Torah Scroll to Sail the Seas on New US Navy Ship in Tribute to Jewish WWII Vet

November 14, 2017

2 min read

A Torah scroll honoring Jewish US World War II Air Corps veteran Jacob Kamaras is set to sail aboard the USS Gerald R. Ford supercarrier along with 30-40 Jewish sailors. The family of Jacob Kamaras commissioned the lightweight and portable Torah scroll to allow the men and women serving America to have access to Jewish ritual while traveling international waters.

To Jacob Kamaras, the grandson and namesake of the WWII veteran, the Torah scroll will help Jews who serve America feel grounded while they set sail far and wide.

“If Jacob was born into another religion, then we would be honoring him in some different way. But Jacob was born a Jew and he served in the military, and because of his life, work, and service, countless Jews in the military will have access to a Torah and will be connected with their faith,” the younger Kamaras told Breaking Israel News.

Because the war veteran suddenly died of a heart attack when his son was eight years old, the Torah scroll represents for the Kamaras family a shift in his memory from being absent in their lives to having an omnipresent legacy.

According to the younger Kamaras, it was always his father’s idea to commission a Torah scroll in memory of his grandfather, using the JCC Association of North America’s program “Torahs for our Troops” as inspiration.

“We felt as a family that a Torah scroll leaves an enduring legacy. It’s a fixture in Judaism and in Jewish ritual. The scrolls literally and hopefully last forever on parchment,” he told Breaking Israel News.

“You always hear stories about 400-500 year old Torah scrolls from Europe or ones that survived the Holocaust and were maintained, and there’s a certain presence of the Torah scroll in contemporary Jewish history as a permanent fixture in Jewish life that imparts our values,” he said.

“It’s a tremendous legacy for anyone to leave, for a Torah scroll to be commissioned, so it’s an honor.”

The commissioned Torah was written by scribe Zerach Greenfield and is intentionally lightweight so that it can be portable for members of the military who are often sea-bound for 6-8 month periods at a time.

The casing of the Torah scroll is adorned with circular, silver plates surrounding the handles.

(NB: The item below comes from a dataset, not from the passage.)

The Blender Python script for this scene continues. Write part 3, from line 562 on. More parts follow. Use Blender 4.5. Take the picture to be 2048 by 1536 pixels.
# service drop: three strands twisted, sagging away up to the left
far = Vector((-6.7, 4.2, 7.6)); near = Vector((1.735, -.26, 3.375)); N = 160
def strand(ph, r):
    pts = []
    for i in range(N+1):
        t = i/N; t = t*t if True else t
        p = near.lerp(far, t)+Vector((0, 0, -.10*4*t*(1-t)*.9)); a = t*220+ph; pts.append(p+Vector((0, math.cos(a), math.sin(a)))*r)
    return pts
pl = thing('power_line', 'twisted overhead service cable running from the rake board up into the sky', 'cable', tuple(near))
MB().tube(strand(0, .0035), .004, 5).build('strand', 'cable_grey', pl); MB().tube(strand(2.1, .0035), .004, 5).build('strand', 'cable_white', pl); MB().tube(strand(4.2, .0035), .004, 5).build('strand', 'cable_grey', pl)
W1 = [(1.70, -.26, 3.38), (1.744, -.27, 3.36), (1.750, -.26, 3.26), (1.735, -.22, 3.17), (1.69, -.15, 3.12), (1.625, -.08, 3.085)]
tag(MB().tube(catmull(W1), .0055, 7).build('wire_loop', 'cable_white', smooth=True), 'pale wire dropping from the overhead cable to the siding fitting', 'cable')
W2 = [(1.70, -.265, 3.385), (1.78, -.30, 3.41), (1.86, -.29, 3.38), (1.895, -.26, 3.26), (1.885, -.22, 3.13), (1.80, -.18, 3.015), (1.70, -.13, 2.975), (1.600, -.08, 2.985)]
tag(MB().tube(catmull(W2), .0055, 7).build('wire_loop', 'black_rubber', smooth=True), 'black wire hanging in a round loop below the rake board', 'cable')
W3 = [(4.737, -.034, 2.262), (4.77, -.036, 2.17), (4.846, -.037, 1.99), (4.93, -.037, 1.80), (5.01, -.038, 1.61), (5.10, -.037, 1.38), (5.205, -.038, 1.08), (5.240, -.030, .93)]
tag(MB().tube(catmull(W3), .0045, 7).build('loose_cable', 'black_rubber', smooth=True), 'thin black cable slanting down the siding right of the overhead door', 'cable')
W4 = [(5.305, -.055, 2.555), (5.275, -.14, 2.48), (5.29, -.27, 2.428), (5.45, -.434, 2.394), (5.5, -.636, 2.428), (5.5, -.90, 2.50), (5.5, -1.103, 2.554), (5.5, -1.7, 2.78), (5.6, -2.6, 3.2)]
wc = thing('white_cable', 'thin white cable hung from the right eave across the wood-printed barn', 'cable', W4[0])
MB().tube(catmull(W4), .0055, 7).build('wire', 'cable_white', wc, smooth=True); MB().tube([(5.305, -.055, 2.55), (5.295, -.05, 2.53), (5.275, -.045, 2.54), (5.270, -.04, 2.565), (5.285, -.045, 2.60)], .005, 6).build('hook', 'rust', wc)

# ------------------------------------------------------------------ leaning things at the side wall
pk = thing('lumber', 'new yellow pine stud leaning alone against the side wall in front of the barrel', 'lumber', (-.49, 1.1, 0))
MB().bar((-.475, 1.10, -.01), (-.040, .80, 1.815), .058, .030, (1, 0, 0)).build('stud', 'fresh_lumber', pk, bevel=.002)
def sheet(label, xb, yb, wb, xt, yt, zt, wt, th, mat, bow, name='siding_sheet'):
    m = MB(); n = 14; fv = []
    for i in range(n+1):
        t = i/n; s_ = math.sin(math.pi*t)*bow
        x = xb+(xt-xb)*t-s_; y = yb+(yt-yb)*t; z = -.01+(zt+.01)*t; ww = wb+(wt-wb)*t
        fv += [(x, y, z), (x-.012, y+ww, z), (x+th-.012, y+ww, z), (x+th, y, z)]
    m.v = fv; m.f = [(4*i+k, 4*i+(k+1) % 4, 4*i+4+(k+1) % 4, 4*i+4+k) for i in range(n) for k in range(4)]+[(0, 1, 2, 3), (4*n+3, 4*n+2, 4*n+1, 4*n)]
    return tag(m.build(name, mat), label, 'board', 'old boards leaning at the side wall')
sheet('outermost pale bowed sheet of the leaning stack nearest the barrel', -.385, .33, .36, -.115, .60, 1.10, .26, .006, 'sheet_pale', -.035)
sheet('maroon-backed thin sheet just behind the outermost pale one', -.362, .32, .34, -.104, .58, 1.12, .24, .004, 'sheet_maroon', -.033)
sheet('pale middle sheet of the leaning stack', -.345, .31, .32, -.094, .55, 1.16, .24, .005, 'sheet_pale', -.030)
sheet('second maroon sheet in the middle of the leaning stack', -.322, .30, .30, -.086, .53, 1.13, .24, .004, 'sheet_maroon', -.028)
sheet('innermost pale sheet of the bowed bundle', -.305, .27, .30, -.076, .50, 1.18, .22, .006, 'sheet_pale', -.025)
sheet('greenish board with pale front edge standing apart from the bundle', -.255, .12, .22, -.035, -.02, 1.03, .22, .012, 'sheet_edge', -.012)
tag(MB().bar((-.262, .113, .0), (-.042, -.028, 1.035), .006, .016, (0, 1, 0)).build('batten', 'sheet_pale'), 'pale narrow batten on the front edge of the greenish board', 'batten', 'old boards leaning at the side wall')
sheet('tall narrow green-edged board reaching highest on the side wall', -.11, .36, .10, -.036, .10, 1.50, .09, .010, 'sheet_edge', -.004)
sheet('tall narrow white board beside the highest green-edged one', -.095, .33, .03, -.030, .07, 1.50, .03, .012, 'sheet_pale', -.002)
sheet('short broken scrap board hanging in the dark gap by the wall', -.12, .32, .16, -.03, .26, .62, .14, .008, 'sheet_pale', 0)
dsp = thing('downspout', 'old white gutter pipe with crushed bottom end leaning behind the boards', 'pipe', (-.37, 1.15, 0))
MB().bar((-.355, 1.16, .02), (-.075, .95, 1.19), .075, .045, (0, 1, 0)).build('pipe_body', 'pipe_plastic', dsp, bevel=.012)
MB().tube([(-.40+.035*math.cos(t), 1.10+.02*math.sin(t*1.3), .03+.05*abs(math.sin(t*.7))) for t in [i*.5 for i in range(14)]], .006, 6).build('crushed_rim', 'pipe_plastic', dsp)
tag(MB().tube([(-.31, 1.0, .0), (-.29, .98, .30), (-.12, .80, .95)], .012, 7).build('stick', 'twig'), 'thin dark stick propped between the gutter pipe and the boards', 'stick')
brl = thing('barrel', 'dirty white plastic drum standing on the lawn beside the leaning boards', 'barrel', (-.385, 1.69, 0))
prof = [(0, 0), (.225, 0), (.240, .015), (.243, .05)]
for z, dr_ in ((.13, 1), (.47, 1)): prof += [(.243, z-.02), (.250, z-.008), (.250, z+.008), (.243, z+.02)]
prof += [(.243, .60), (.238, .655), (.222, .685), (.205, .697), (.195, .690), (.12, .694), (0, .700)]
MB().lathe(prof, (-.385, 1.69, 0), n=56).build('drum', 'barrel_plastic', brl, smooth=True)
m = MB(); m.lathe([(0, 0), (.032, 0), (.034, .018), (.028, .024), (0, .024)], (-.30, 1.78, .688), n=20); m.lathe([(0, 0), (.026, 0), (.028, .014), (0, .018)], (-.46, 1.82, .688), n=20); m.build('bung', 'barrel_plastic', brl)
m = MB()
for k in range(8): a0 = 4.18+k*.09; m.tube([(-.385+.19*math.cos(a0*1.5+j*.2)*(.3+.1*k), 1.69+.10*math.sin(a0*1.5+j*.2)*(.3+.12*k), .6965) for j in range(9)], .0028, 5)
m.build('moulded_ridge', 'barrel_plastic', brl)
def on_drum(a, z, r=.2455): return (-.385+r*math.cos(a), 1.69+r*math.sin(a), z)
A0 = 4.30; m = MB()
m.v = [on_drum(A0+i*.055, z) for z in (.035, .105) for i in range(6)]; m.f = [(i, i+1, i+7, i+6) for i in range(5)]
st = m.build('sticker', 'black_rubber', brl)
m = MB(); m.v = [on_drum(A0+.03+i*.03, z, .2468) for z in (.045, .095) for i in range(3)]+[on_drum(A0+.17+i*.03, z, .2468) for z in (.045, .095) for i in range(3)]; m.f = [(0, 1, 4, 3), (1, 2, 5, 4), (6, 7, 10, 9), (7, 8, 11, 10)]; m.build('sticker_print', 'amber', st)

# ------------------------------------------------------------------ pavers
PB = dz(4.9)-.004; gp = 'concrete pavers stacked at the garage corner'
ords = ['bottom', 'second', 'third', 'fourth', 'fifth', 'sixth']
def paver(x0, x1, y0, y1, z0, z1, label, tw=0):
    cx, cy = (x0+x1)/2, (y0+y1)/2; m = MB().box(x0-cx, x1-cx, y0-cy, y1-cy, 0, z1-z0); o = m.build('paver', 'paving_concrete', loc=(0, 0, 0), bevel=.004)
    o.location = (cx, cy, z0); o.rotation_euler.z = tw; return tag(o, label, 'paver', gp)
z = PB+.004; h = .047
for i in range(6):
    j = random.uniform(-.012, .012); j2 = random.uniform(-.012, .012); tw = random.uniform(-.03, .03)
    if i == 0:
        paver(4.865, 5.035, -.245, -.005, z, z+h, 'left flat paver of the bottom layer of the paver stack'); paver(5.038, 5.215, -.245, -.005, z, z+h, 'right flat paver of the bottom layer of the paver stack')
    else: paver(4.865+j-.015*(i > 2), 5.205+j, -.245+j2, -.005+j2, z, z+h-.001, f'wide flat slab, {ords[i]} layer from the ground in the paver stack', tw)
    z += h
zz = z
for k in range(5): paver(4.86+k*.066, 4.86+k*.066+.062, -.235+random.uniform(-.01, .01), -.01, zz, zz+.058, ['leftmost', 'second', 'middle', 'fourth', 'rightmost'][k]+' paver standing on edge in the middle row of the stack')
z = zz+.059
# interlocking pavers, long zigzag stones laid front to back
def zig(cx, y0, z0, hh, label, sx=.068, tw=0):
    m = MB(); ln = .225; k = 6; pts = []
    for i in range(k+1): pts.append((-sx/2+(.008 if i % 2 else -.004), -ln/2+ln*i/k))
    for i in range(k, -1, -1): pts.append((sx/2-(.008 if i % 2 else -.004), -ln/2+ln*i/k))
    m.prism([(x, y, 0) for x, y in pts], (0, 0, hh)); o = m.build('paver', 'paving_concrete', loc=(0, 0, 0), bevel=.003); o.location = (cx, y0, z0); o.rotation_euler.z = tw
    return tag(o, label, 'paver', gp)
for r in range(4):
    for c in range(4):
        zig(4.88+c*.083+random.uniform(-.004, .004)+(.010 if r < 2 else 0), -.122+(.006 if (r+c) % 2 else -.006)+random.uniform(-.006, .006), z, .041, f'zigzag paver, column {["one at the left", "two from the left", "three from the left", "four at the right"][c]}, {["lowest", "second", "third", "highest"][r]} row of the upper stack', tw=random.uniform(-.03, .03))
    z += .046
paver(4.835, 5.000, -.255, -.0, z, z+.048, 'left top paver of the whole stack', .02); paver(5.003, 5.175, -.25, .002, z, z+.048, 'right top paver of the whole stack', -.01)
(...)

On the plates are inscriptions of the names of the members of the Kamaras family.

For younger Kamaras, his grandfather, whom he never met, always remained a “tremendous mystery” to him. He recalls the peculiarity of visiting his grandfather’s burial site and seeing his own name written on the headstone.

“It is an out of body experience to see your own name written on a tombstone,” he said. But while the tombstone is associated with death, Jacob Kamaras’ name on the casing of the Torah scroll is associated with something that gives life.

“Suddenly now, the biggest impact of the Torah scroll for me is this is Jacob’s new story. For years to me, he was just someone who was absent, and now he’s really present,” Kamaras told Breaking Israel News.

“That’s Jacob’s new story, and it’s not about the mystery surrounding him, but the story of what his legacy is doing for these troops,” he concluded.